2. The following passage is an excerpt from A New Conscience and an Ancient Evil by American social reformer Jane Addams, published in 1912. In the book, Addams investigates the social and economic conditions of the early twentieth century that contributed to the exploitation of young women in urban environments. Read the passage carefully. Then, in a well-written essay, analyze the rhetorical choices the writer makes to develop an argument that the harsh economic realities and low wages of industrial labor, rather than inherent moral failings, are responsible for driving young women into prostitution, thereby indicting society for failing to protect its most vulnerable workers.
Respond to the prompt with a thesis that analyzes the writer's rhetorical choices.
Select and use evidence to support your line of reasoning.
Explain how the evidence supports your line of reasoning.
Demonstrate an understanding of the rhetorical situation.
Use appropriate grammar and punctuation in communicating your argument.
All the recent investigations have certainly made clear that the bulk of the entire traffic is conducted with the youth of the community, and that the social evil, ancient though it may be, must be renewed in our generation through its younger members. The knowledge of the youth of its victims doubtless in a measure accounts for the new sense of compunction which fills the community.
It may be possible to extract some small degree of comfort from the recent revelations of the white slave traffic when we reflect that at the present moment, in the midst of a freedom such as has never been accorded to young women in the history of the world, under an economic pressure grinding down upon the working girl at the very age when she most wistfully desires to be taken care of, it is necessary to organize a widespread commercial enterprise in order to procure a sufficient number of girls for the white slave market.
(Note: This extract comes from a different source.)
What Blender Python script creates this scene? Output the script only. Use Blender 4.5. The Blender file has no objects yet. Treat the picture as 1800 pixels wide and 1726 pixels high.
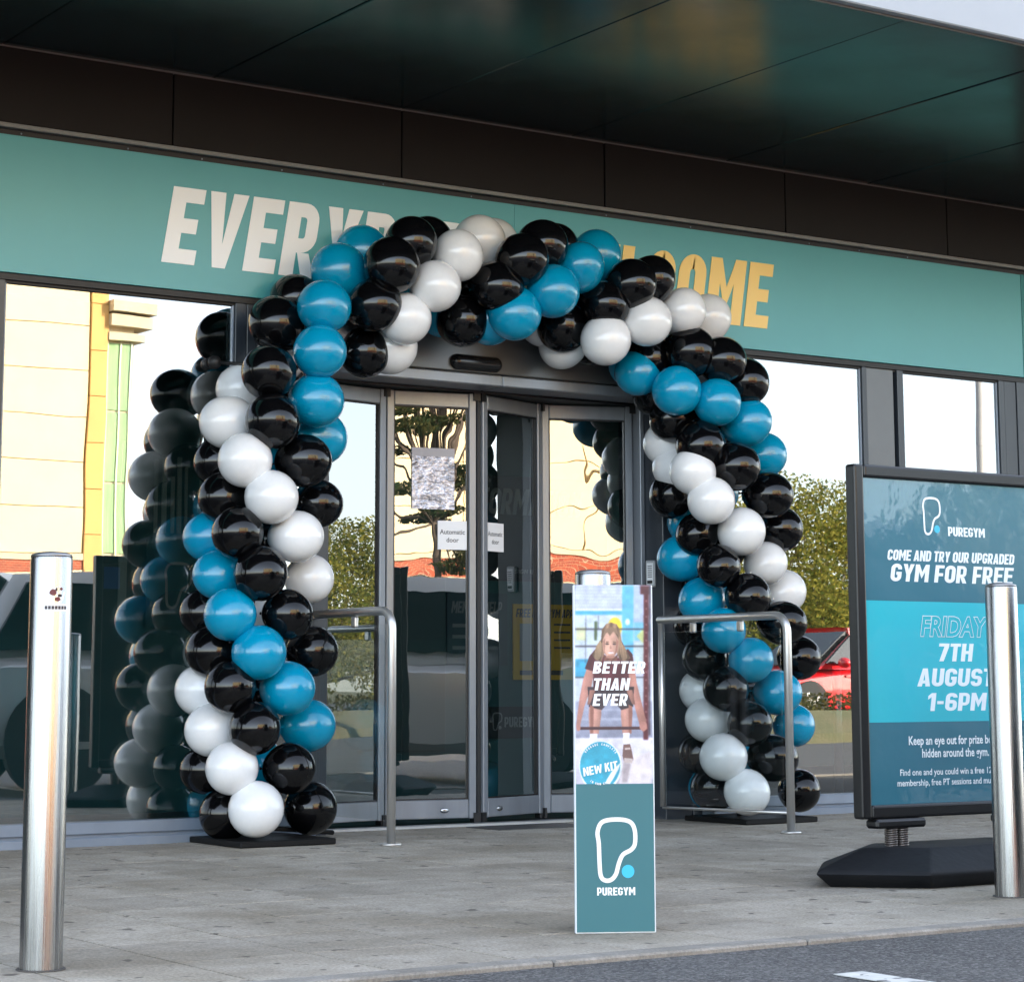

Certainly the larger freedom accorded to woman by our changing social customs and the phenomenal number of young girls who are utilized by modern industry, taken in connection with this lack of supply, would seem to show that the chastity of women is holding its own in that slow-growing civilization which ever demands more self-control and conscious direction on the part of the individuals sharing it.
Successive reports of the United States census indicate that self-supporting girls are increasing steadily in number each decade, until 59 per cent. of all the young women in the nation between the ages of sixteen and twenty, are engaged in some gainful occupation. Year after year, as these figures increase, the public views them with complacency, almost with pride, and confidently depends upon the inner restraint and training of this girlish multitude to protect it from disaster. Nevertheless, the public is totally unable to determine at what moment these safeguards, evolved under former industrial conditions, may reach a breaking point, not because of economic freedom, but because of untoward economic conditions.
For the first time in history multitudes of women are laboring without the direct stimulus of family interest or affection, and they are also unable to proportion their hours of work and intervals of rest according to their strength; in addition to this for thousands of them the effort to obtain a livelihood fairly eclipses the very meaning of life itself. At the present moment no student of modern industrial conditions can possibly assert how far the superior chastity of woman, so rigidly maintained during the centuries, has been the result of her domestic surroundings, and certainly no one knows under what degree of economic pressure the old restraints may give way.
In addition to the monotony of work and the long hours, the small wages these girls receive have no relation to the standard of living which they are endeavoring to maintain. Discouraged and over-fatigued, they are often brought into sharp juxtaposition with the women who are obtaining much larger returns from their illicit trade. Society also ventures to capitalize a virtuous girl at much less than one who has yielded to temptation, and it may well hold itself responsible for the precarious position into which, year after year, a multitude of frail girls is placed.
The very valuable report recently issued by the vice commission of Chicago leaves no room for doubt upon this point. The report estimates the yearly profit of this nefarious business as conducted in Chicago to be between fifteen and sixteen millions of dollars. Although these enormous profits largely accrue to the men who conduct the business side of prostitution, the report emphasizes the fact that the average girl earns very much more in such a life than she can hope to earn by any honest work. It points out that the capitalized value of the average working girl is six thousand dollars, as she ordinarily earns six dollars a week, which is three hundred dollars a year, or five per cent. on that sum. A girl who sells drinks in a disreputable saloon, earning in commissions for herself twenty-one dollars a week, is capitalized at a value of twenty-two thousand dollars. The report further estimates that the average girl who enters an illicit life under a protector or manager is able to earn twenty-five dollars a week, representing a capital of twenty-six thousand dollars. In other words, a girl in such a life "earns more than four times as much as she is worth as a factor in the social and industrial economy, where brains, intelligence, virtue and womanly charm should bring a premium." The argument is specious in that it does not record the economic value of the many later years in which the honest girl will live as wife and mother, in contrast to the premature death of the woman in the illicit trade, but the girl herself sees only the difference in the immediate earning possibilities in the two situations.